Return each line of the listing below, unchanged, and omit the images.

**Collected material:**
▼

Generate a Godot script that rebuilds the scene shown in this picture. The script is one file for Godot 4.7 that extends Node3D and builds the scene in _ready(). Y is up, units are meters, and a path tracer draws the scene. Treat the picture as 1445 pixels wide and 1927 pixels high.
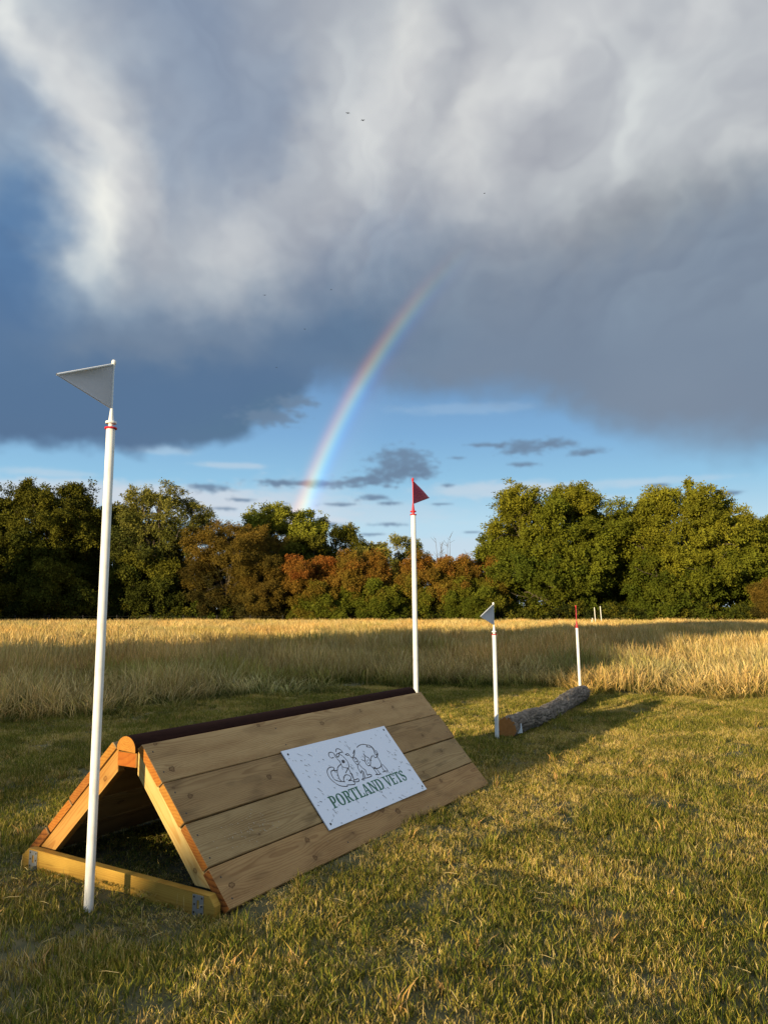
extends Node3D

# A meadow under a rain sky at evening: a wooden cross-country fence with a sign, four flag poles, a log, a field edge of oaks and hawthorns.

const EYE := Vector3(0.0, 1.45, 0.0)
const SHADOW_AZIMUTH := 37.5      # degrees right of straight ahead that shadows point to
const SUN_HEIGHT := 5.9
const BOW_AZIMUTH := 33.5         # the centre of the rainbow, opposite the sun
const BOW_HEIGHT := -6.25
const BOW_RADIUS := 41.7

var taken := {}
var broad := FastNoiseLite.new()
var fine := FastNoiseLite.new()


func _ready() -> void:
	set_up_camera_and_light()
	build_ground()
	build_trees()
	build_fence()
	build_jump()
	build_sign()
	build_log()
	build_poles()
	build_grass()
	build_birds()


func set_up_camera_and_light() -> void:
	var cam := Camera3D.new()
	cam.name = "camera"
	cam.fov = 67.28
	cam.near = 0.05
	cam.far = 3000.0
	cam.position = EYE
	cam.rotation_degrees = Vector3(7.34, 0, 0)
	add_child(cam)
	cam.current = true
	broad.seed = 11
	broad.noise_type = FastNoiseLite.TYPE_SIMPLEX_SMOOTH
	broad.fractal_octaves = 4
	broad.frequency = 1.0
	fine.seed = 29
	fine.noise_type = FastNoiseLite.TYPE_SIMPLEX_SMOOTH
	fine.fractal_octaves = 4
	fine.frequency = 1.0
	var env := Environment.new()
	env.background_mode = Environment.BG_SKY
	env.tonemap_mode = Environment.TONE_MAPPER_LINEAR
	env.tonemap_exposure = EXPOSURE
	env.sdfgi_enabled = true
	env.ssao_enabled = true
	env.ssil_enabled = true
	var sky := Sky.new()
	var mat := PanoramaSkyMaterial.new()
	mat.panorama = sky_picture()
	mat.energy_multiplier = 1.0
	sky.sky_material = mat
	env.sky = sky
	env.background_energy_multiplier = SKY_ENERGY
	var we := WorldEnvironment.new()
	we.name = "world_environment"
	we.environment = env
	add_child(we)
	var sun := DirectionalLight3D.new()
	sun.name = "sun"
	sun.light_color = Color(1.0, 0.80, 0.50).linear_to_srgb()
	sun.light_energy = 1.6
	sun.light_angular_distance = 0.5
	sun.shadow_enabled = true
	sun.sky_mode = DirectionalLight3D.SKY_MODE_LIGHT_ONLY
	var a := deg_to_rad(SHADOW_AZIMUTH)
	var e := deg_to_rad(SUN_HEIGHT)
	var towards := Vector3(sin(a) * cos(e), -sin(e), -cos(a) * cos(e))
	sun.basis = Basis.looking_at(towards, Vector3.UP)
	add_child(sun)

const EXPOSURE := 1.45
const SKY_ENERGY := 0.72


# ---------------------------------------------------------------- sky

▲

**Response to this exercise:**
Generate a Godot script that rebuilds the scene shown in this picture. The script is one file for Godot 4.7 that extends Node3D and builds the scene in _ready(). Y is up, units are meters, and a path tracer draws the scene. Treat the picture as 1445 pixels wide and 1927 pixels high.
extends Node3D

# A meadow under a rain sky at evening: a wooden cross-country fence with a sign, four flag poles, a log, a field edge of oaks and hawthorns.

const EYE := Vector3(0.0, 1.45, 0.0)
const SHADOW_AZIMUTH := 37.5      # degrees right of straight ahead that shadows point to
const SUN_HEIGHT := 5.9
const BOW_AZIMUTH := 33.5         # the centre of the rainbow, opposite the sun
const BOW_HEIGHT := -6.25
const BOW_RADIUS := 41.7

var taken := {}
var broad := FastNoiseLite.new()
var fine := FastNoiseLite.new()


func _ready() -> void:
	set_up_camera_and_light()
	build_ground()
	build_trees()
	build_fence()
	build_jump()
	build_sign()
	build_log()
	build_poles()
	build_grass()
	build_birds()


func set_up_camera_and_light() -> void:
	var cam := Camera3D.new()
	cam.name = "camera"
	cam.fov = 67.28
	cam.near = 0.05
	cam.far = 3000.0
	cam.position = EYE
	cam.rotation_degrees = Vector3(7.34, 0, 0)
	add_child(cam)
	cam.current = true
	broad.seed = 11
	broad.noise_type = FastNoiseLite.TYPE_SIMPLEX_SMOOTH
	broad.fractal_octaves = 4
	broad.frequency = 1.0
	fine.seed = 29
	fine.noise_type = FastNoiseLite.TYPE_SIMPLEX_SMOOTH
	fine.fractal_octaves = 4
	fine.frequency = 1.0
	var env := Environment.new()
	env.background_mode = Environment.BG_SKY
	env.tonemap_mode = Environment.TONE_MAPPER_LINEAR
	env.tonemap_exposure = EXPOSURE
	env.sdfgi_enabled = true
	env.ssao_enabled = true
	env.ssil_enabled = true
	var sky := Sky.new()
	var mat := PanoramaSkyMaterial.new()
	mat.panorama = sky_picture()
	mat.energy_multiplier = 1.0
	sky.sky_material = mat
	env.sky = sky
	env.background_energy_multiplier = SKY_ENERGY
	var we := WorldEnvironment.new()
	we.name = "world_environment"
	we.environment = env
	add_child(we)
	var sun := DirectionalLight3D.new()
	sun.name = "sun"
	sun.light_color = Color(1.0, 0.80, 0.50).linear_to_srgb()
	sun.light_energy = 1.6
	sun.light_angular_distance = 0.5
	sun.shadow_enabled = true
	sun.sky_mode = DirectionalLight3D.SKY_MODE_LIGHT_ONLY
	var a := deg_to_rad(SHADOW_AZIMUTH)
	var e := deg_to_rad(SUN_HEIGHT)
	var towards := Vector3(sin(a) * cos(e), -sin(e), -cos(a) * cos(e))
	sun.basis = Basis.looking_at(towards, Vector3.UP)
	add_child(sun)

const EXPOSURE := 1.45
const SKY_ENERGY := 0.72


# ---------------------------------------------------------------- sky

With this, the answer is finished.